Writer: Olivier De Schutter

While governments procrastinate, oligarchs win elections and authoritarian regimes seek to hide scientific data, the environmental collapse of the planet continues unabated. Droughts, floods, heatwaves, storms and wildfires are becoming the new normal in all regions. Low-income countries and low-income households – those least to blame for the climate crisis – are being hit the hardest. At a time when international solidarity faces threats unprecedented since the Second World War, the world can no longer depend solely on disaster relief to pick up the pieces when extreme weather hits. Nor should it. Instead, the Special Rapporteur argues for a move from an ad hoc humanitarian approach to protecting people in poverty from climate disasters, towards establishing, strengthening and financing rights-based social protection.
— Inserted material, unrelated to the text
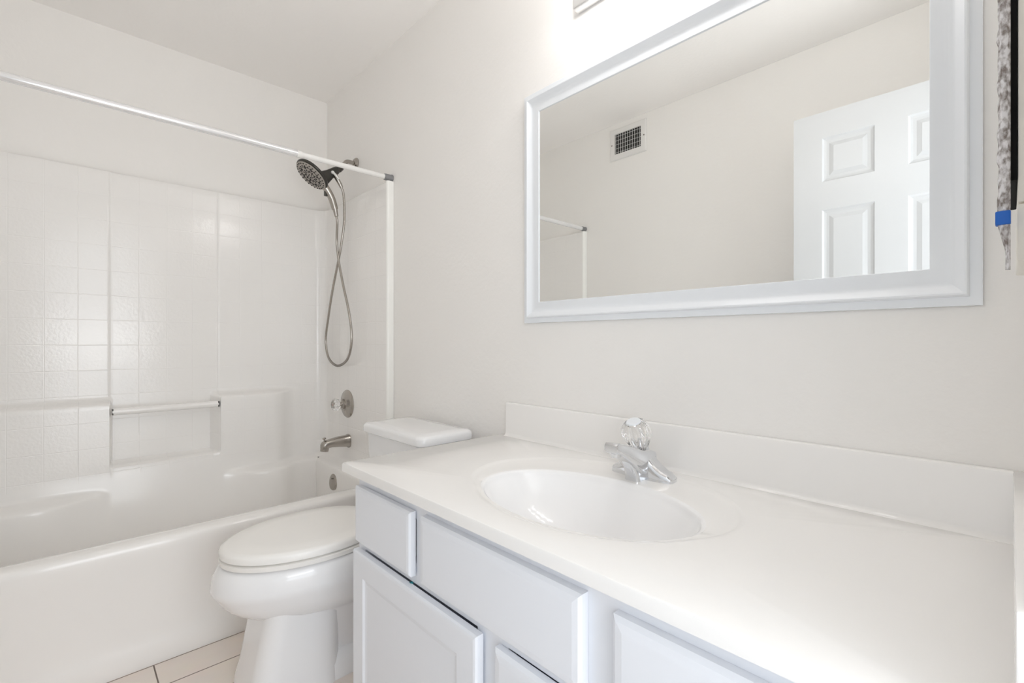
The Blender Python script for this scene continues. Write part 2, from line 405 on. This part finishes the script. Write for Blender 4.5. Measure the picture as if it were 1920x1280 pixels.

Social protection is the most effective tool at our disposal for building people’s ability to withstand and recover from shocks, including climate-related shocks, yet the majority of the world’s poor have no access to social security whatsoever and are left to fend for themselves. The Special Rapporteur urges Governments to take a powerful stand against current attempts to derail the international order that is based on the Charter of the United Nations by living up to pledges made to support low-income countries to establish social protection floors. International financial support, from traditional and new financing sources, could be channelled through a global fund for social protection; a positive incentive for low-income countries to invest in social protection which would in turn protect the most vulnerable from the climate volatility that is in no way of their making.